Unfortunately, this effort is not as convincing as many of his other books. There are three main reasons for this. First, it is simply far less mathematical than his other work, while also trying to be accessible to those with no previous exposure to musical notation or theory. It’s a good thing to reach many audiences, but assuming a little more of the reader would have enabled more interesting treatments of many topics.

Second, there are musicological errors, particularly around the issue of temperament (tuning of the instrument to avoid bad-sounding intervals). For instance, while Maor rightly notes that with modern temperament the key we play a piece in may not matter much, this is manifestly not the case with older instruments, and so one rightly could talk about the character of a key given (say) a given temperament. In fact, musicologists use this to analyze what sort of temperament Bach’s organs might have been tuned in. While Bach’ Well-Tempered Clavier was perhaps “said to” be about equal temperament, it almost certainly wasn’t that specific. Since Maor mentions Mersenne and Vincenzo Galilei a fair amount, discussing keyboards with split keys for D sharp and E flat, or how tuning of fretted instruments evolved differently than for keyboards (respectively) would have been very much in line with the book.

Finally, the book has as an additional underlying leitmotif the comparison between the revolutions in Western common-practice music and mathematical physics in the 20th century. While there are certainly interesting parallels between Albert Einstein’s life and that of a pioneer of non-tonal composition, Arnold Schoenberg, I find the analogy between local frames of reference and metrics in relativity, on the one hand, and the extremely local meter in Stravinsky’s “Rite of Spring” and the lack of tonal center in twelve-tone music, on the other, entertaining but fairly forced. This focus, especially at the end of the book, is strangely ill-fitting giving the concreteness of the rest of the book.

Instead, it would have been wonderful to have such a good storyteller give us some of the updates in the world of music theory, where groups and graphs have been taken in as important pieces of the story for understanding harmony of the Romantic era. Do a search on the internet for Beethoven’s 9th Symphony and walks on a torus, or on the use of orbifolds to track chord motion, or for how to use Burnside’s lemma to count the number of symmetric twelve tone rows. This would have played very well as a counterpoint to Maor’s skepticism about string theory and its multiverses at the end of the book.
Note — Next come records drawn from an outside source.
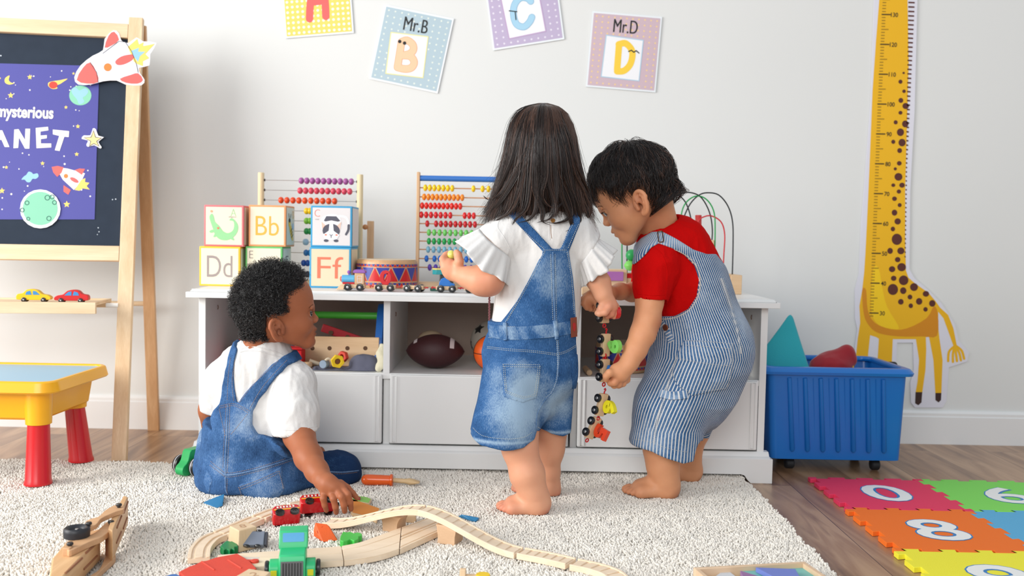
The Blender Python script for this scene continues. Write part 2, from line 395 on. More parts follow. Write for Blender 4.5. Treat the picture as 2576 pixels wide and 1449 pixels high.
ht=.0118+.0016*nz+.0026*nz2+rng.uniform(-.0022,.0018,N); a=rng.uniform(0,2*pi,N)+0; ln=rng.uniform(.001,.0058,N)
lx=np.cos(a)*ln+.002*nz; ly=np.sin(a)*ln+.002*nz2; rad=rng.uniform(.0019,.0028,N)
rows=[(0,.5),(.5,.9),(.82,1.15),(1.,.45)]; V=[]
tw=rng.uniform(0,pi,N)
for z,rr in rows:
    for k in range(4):
        an=tw+k*pi/2+z*.8; V.append(np.stack([px_+lx*z*z+rad*rr*np.cos(an),py_+ly*z*z+rad*rr*np.sin(an),.006+ht*z+0*px_],1))
V=np.stack(V,1); b0=np.arange(N)[:,None]*16; q=[]
for i in range(3):
    for k in range(4): q.append(np.concatenate([b0+i*4+k,b0+i*4+(k+1)%4,b0+i*4+4+(k+1)%4,b0+i*4+4+k],1))
q.append(np.concatenate([b0+12,b0+13,b0+14,b0+15],1))
tag(obj('rug_pile',(V.reshape(-1,3),np.concatenate(q)),RUGM,rug,sharp=180),None,None,kind='stuff')
# ---------------------------------------------------------------- storage bench
cab=thing('storage_bench','long white wooden storage bench with three open bays over three drawers','cabinet',(-.078,2.86,0))
bt=MB(); bt.bx(-.891,.734,2.60,3.115,.488,.5035)
bt.prism([(2.6,.5035),(2.607,.5035),(2.612,.507),(2.622,.5085),(2.622,.5105),(3.115,.5105),(3.115,.5035)],-.882,.725,U=(0,1,0),V=(0,0,1))
obj('bench_top',bt,WHITE,cab,bevel=.0025)
TOPZ=.5105
for x0 in (-.868,.693): obj('side_panel',MB().bx(x0,x0+.0190,2.64,3.10,.07,.488),WHITE,cab,bevel=.001)
for x0 in (-.355,.176): obj('divider',MB().bx(x0,x0+.0185,2.642,3.095,.284,.488),WHITE,cab,bevel=.001)
obj('shelf_board',MB().bx(-.849,.693,2.642,3.095,.268,.284),WHITE,cab,bevel=.001)
obj('back_panel',MB().bx(-.849,.693,3.088,3.096,.07,.488),mat('back_board_bay_shade',(182,160,146),.7),cab,label='back board, bay shade painted in as taupe')  # taupe puts the shade of the open bays into the back board colour
obj('carcass_base',MB().bx(-.849,.693,2.66,3.088,.07,.084),WHITE,cab)
for x0 in (-.3545,.1705): obj('drawer_divider',MB().bx(x0,x0+.018,2.652,3.08,.0841,.2679),WHITE,cab)
for x0,x1 in ((-.846,-.356),(-.334,.164),(.189,.689)):
    d=obj('drawer',MB().bx(x0,x1,2.630,2.648,.0895,.2815),WHITE,cab,bevel=.003,seg=3)
    for xx in (x0+.005,x1-.021): obj('drawer_moulding',MB().prism([(0,0),(.0155,0),(.0155,-.0026),(.012,-.0026),(.011,-.0008),(.005,-.0008),(.004,-.0026),(0,-.0026)],.0935,.2775,o=(xx,2.6301,0)),WHITE,d,bevel=.0005)
pl=[(2.615,.0),(2.615,.068),(2.62,.071),(2.627,.073),(2.63,.078),(2.636,.084),(2.66,.084),(2.66,0)]
mb=MB()
arch=[(-.886,0),(-.886,.068),(.7315,.068),(.7315,0),(.672,0),(.662,.010),(.655,.021),(.645,.0245),(-.80,.0245),(-.81,.021),(-.817,.010),(-.827,0)]
mb.prism(arch,-2.642,-2.615,U=(1,0,0),V=(0,0,1))
mb.prism([(2.615,.0678),(2.620,.071),(2.627,.073),(2.630,.078),(2.637,.084),(2.66,.084),(2.66,.0678)],-.879,.7245,U=(0,1,0),V=(0,0,1))
mb.bx(.7095,.7315,2.6425,3.10,0,.068); mb.bx(-.886,-.864,2.6425,3.10,0,.068)
obj('plinth',mb,WHITE,cab,bevel=.0008)
hk=MB()
for x,z in((-.848,.44),(-.335,.43),(.692,.44)): hk.tube([(x+(.002 if x<0.5 else -.001),2.74+.004*sin(k*pi/6),z-.006*k/3+.018) for k in range(7)],.0012,6)
obj('peg_hole_mark',hk,mat('peg_brown',(120,80,62),.7),cab)
# ---------------------------------------------------------------- easel
PINE=wood('pine_wood',(242,218,184),(218,184,142),'Z',1.2,.5); PINEX=wood('pine_wood_rail',(242,218,184),(222,190,150),'X',1.2,.5)
PINED=wood('pine_wood_rear_leg',(226,184,138),(204,156,110),'Z',1.2,.5)
EA=np.array([-1.128,2.733,0]); th=radians(9); ew=np.array([cos(th),sin(th),0]); ed=np.array([-sin(th),cos(th),0]); eR=np.stack([ew,ed,[0,0,1]],1)
easel=thing('easel','pine easel with a black chalkboard and a small tray, left edge of room','easel',EA,eR)
def E_(s,t,z): return EA+ew*s+ed*t+np.array([0,0,z])
def beam(mb,a,b,wx,wd,side):
    z=nrm(np.array(b)-a); x=nrm(side-z*np.dot(side,z)); y=np.cross(z,x); return mb.box((np.array(a)+b)/2,(wx,wd,np.linalg.norm(np.array(b)-a)),R=np.stack([x,y,z],1))
LV=nrm(E_(0,.225,1.315)-E_(0,0,0)); EN=nrm(np.cross(ew,LV)) # EN points to the viewer
EW=-.78
for s_ in (0,EW): obj('front_leg',beam(MB(),E_(s_,0.002,0),E_(s_,.225,1.315),.041,.021,ew),PINE,easel,bevel=.0015)
for s_ in (.004,EW): obj('rear_leg',beam(MB(),E_(s_,.447,0),E_(s_,.252,1.30),.036,.021,ew),PINED,easel,bevel=.0015)
def onl(l,s_,off=0): return EA+ew*s_+LV*l+EN*off
def lz(py,px=250): return np.dot(OP(px,py,EA,EN)-EA,LV)
l_t0,l_t1=lz(97,300),lz(62,300); l_b0,l_b1=lz(657,250),lz(619,250)
obj('top_rail',beam(MB(),onl((l_t0+l_t1)/2,EW+.021),onl((l_t0+l_t1)/2,-.0212),l_t1-l_t0,.02,LV),PINEX,easel,bevel=.0015)
obj('bottom_rail',beam(MB(),onl((l_b0+l_b1)/2,EW+.021),onl((l_b0+l_b1)/2,-.0212),l_b1-l_b0,.02,LV),PINEX,easel,bevel=.0015)
CHALK=mat('chalkboard_black',(44,54,68),.85,var=.15,vscale=25,spec=.25)
BO=-.003
obj('chalkboard',beam(MB(),onl((l_b1+l_t0)/2,EW+.021,BO-.003),onl((l_b1+l_t0)/2,-.0212,BO-.003),l_t0-l_b1-.001,.006,LV),CHALK,easel)
ck=MB()
for x,y,r in ((283,502,1.6),(291,501,1.8),(247,573,1.6),(249,583,1.5),(245,590,1.2),(2,140,2)): ck.flat(circ(0,0,r*.0012,8),OP(x,y,onl(0,0,BO+.0005),EN),ew,LV)
obj('chalk_mark',ck,mat('chalk',(190,200,210),.9),easel)
tz0=P(247,790,2.68)[2];tz1=P(247,761,2.68)[2]
tx=-.052; ty0=-.045; 
tr=MB().tf(eR,EA); tr.bx(EW+.03,tx,ty0,ty0+.012,tz0,tz1); tr.bx(EW+.03,tx,ty0+.012,.118,tz1-.009,tz1-.004); tr.bx(tx-.012,tx,ty0+.012,.118,tz1-.0039,tz1); tr.bx(EW+.03,tx,.118,.13,tz0+.006,tz1)
obj('tray',tr,PINEX,easel,bevel=.001)
obj('tray_peg',MB().tf(eR,EA).cyl((tx,.07,(tz0+tz1)/2),(-.018,.07,(tz0+tz1)/2),.007),mat('peg_white',(238,235,228),.4),easel)
obj('cross_bar',MB().tf(eR,EA).cyl((EW,.385,.43),(0,.385,.43),.008),PINEX,easel)
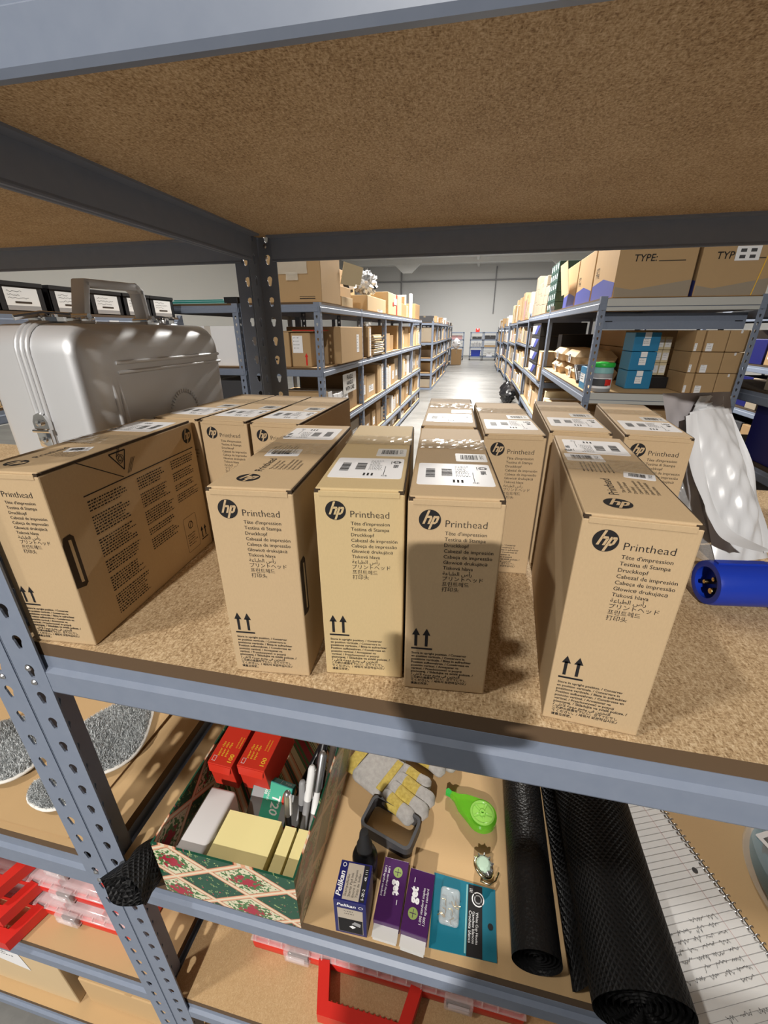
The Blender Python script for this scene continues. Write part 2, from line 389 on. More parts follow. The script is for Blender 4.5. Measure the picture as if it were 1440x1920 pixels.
# ------------------------------------------------------------------ steel shelving
_fl = {}
def flange(w, H, pitch=0.0353, start=0.03, size=1.0, holes=True):
    key = (round(w,4), round(H,4), pitch, start, size, holes)
    if key in _fl: return _fl[key]
    if not holes:
        g = G(); g.box(0, 0, 0, w, H, .0018); _fl[key] = (g.v, g.f); return _fl[key]
    c = bpy.data.curves.new('fl', 'CURVE'); c.dimensions = '2D'; c.fill_mode = 'BOTH'; c.extrude = .0009
    def sp(pts):
        s_ = c.splines.new('POLY'); s_.points.add(len(pts)-1); s_.use_cyclic_u = True
        for p, q in zip(s_.points, pts): p.co = (q[0], q[1], 0, 1)
    sp([(0,0),(w,0),(w,H),(0,H)])
    z = start; r = .0052*size; cx = w*.52
    while z < H-.02:
        pts = [(cx + r*math.cos(R(a)), z + r*math.sin(R(a))) for a in range(-40, 221, 26)]
        pts += [(cx-.0030*size, z-.0085*size), (cx-.0018*size, z-.0112*size), (cx+.0018*size, z-.0112*size), (cx+.0030*size, z-.0085*size)]
        sp(pts); z += pitch
    o = bpy.data.objects.new('fl', c); COL.objects.link(o)
    dg = bpy.context.evaluated_depsgraph_get(); e = o.evaluated_get(dg); me = e.to_mesh()
    r_ = ([v.co[:] for v in me.vertices], [tuple(p.vertices) for p in me.polygons])
    e.to_mesh_clear(); bpy.data.objects.remove(o); bpy.data.curves.remove(c)
    _fl[key] = r_; return r_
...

As with all of Maor’s books, this one belongs in your library so that leading students can learn about unknowns like Joseph Sauveur in the fascinating story of how mathematics and music intersect. But while you’re using it to prepare to tell your calculus class that your ear does Fourier analysis, just be sure to put a few of the more in-depth books in your prep pile as well.

Karl-Dieter Crisman teaches mathematics at Gordon College in Massachusetts, where he also gets to work on open source software, the mathematics of voting, and examining connections between all of these and issues of belief and faith.